While gaining domesticatable animals (which is a vital element of the progession of civilization) is not guaranteed if they had more metal deposits.
Again all I am saying is that it would take a long time. Longer than in Europe I suspect for reasons allready stated by others. Including the lack of domestic animals.
Iron was first produced in Eurasia by ~2500 BC, and became common by ~1000 BC. It obviously is not that difficult to produce else it wouldn't have happened in the first place...
There was copper usage in the New World and interestingly enough I have just found information on Incas working with bronze. Not much bronze but some. I knew they had smelting of some kind but I had only heard of copper being used and even that mostly for ornamentation. The bronze isn't very good (not enough tin and most of it has arsnic not tin) but it is bronze so the Incas would be about the level of metals technology of the very early bronze age. There is little or no sign of smelting in North America but there was native copper use.

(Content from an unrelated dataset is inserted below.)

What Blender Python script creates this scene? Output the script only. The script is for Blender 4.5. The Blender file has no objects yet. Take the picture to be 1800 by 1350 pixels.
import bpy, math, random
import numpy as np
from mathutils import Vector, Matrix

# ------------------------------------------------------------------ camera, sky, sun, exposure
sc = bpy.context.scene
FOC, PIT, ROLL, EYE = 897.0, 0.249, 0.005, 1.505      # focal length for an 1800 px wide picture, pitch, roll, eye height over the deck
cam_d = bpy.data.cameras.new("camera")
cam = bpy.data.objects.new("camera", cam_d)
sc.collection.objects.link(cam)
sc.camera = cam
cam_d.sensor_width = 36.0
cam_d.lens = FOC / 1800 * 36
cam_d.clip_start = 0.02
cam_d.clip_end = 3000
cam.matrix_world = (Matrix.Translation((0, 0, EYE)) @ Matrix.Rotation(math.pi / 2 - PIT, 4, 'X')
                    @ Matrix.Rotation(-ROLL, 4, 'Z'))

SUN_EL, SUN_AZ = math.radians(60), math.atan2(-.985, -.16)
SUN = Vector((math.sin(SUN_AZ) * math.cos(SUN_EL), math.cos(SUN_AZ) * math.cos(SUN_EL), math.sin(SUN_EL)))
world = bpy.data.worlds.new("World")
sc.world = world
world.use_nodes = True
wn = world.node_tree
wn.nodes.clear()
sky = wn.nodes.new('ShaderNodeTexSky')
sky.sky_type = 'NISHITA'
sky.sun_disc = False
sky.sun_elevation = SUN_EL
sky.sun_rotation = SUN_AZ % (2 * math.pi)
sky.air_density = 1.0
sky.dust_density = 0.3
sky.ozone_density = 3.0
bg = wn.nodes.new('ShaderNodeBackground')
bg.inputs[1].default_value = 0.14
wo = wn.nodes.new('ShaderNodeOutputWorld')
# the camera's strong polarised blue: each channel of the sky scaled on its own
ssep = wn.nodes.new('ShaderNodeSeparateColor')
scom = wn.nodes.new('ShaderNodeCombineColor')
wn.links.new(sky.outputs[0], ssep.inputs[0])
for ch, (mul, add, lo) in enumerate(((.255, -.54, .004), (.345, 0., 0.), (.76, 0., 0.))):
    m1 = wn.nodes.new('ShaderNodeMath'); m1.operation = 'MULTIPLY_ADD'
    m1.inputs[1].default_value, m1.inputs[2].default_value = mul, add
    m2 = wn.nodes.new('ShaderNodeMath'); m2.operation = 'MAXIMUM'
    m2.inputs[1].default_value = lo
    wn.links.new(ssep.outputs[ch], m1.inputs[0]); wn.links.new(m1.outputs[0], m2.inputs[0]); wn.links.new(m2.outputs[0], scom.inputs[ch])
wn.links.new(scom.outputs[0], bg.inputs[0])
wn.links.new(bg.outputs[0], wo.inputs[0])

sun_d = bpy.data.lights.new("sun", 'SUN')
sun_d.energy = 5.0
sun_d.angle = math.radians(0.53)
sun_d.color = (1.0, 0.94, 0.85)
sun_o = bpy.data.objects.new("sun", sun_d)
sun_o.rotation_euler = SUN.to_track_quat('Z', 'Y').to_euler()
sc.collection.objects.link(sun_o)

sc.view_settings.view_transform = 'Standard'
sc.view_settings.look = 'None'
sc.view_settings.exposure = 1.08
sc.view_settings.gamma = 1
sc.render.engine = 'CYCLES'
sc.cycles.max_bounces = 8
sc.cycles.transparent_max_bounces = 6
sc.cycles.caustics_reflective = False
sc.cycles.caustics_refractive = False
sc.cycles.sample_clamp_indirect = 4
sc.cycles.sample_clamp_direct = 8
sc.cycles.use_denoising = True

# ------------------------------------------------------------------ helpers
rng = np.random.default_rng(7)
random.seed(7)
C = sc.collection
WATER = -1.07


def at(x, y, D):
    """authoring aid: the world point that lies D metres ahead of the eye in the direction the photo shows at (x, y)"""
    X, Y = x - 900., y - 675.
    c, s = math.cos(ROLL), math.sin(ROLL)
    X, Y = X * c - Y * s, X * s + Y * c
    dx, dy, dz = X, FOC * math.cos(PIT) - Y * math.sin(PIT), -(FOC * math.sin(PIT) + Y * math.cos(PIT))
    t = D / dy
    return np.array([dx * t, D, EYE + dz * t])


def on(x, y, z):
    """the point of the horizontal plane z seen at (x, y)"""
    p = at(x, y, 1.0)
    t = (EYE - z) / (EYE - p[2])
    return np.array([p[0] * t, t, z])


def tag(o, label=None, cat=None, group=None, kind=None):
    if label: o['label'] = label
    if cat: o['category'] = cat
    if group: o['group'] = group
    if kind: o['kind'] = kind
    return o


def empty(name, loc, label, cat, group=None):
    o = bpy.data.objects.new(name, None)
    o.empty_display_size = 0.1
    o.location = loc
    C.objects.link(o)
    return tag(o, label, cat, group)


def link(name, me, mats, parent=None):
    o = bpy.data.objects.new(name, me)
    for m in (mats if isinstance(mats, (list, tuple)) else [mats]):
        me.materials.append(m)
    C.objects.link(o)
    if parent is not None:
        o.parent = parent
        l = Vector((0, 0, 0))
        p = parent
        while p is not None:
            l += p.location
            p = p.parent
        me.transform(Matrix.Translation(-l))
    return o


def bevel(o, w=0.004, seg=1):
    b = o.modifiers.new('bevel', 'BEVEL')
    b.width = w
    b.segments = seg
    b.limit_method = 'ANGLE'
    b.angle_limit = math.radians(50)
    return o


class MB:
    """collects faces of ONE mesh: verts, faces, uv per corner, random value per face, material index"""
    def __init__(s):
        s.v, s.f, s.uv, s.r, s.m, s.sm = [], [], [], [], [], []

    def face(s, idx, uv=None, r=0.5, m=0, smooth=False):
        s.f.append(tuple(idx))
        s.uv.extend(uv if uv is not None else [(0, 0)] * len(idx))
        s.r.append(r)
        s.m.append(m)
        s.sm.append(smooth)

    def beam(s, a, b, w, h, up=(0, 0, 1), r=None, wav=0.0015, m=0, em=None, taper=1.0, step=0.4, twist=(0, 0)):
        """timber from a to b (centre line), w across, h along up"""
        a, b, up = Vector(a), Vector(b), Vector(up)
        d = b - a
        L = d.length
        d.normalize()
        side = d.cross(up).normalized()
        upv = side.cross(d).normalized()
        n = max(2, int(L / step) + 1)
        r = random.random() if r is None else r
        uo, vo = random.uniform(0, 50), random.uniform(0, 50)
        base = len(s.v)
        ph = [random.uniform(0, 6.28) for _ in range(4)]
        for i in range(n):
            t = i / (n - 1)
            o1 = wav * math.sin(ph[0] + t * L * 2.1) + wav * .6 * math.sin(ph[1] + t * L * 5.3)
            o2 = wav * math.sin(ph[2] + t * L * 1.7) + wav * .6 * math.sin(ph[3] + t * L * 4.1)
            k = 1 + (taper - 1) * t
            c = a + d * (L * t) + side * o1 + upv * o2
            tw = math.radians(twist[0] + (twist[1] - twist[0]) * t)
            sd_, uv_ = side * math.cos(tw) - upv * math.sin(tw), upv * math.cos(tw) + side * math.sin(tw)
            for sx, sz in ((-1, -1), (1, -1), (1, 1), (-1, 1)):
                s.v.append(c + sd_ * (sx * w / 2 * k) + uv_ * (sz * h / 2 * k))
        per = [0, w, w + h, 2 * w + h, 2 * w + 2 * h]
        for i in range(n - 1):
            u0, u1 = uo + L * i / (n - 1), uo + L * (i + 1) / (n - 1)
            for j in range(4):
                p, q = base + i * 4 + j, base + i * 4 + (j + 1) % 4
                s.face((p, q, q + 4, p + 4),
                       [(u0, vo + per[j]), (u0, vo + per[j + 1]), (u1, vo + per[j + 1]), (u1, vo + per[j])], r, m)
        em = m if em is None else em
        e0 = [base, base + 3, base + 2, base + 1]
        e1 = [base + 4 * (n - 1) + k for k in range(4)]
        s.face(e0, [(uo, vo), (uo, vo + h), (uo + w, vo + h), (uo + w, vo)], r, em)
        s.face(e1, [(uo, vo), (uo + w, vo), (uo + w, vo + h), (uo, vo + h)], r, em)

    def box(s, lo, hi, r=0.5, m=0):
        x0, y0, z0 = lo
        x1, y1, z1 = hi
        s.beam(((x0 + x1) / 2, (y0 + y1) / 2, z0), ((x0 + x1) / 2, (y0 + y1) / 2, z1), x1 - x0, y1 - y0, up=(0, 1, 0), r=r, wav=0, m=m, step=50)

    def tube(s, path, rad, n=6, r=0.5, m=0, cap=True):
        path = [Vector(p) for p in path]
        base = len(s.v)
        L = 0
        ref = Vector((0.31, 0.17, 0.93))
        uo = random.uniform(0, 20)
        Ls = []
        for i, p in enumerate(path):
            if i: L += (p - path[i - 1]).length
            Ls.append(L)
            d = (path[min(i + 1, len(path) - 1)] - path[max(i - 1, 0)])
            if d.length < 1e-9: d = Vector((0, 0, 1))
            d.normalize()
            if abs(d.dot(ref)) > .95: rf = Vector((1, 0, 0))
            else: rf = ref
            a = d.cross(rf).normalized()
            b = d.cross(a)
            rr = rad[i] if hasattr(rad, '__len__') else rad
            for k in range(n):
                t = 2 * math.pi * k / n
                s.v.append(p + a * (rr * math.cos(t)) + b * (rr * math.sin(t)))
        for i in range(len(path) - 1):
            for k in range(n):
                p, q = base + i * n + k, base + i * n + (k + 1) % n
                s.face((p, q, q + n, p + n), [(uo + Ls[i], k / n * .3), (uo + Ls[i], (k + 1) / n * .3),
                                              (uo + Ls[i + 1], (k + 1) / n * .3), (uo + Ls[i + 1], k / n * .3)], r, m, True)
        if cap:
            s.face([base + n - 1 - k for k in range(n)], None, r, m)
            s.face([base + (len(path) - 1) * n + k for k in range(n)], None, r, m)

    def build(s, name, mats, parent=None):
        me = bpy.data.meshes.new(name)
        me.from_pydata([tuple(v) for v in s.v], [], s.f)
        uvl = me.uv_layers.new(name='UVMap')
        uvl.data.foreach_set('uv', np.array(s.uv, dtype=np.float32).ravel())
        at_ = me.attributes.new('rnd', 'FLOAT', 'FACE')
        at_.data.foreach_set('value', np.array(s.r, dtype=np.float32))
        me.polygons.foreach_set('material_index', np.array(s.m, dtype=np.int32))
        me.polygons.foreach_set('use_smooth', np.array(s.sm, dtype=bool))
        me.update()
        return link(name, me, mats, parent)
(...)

This still leaves even the Inca at thousands of years behind where the Spanish were at the time of Columbus and without writing. Trade between the North and South America was extremely scarce so Bronze use would have traveled slowly in all probability considering how Mayans had writing long before Pizzaro conquered the still illiterate Incas. One good dark age and metals technology could be set back quite a bit. This is why I think technology would advance slower in the New World. At least untill sea trade was established.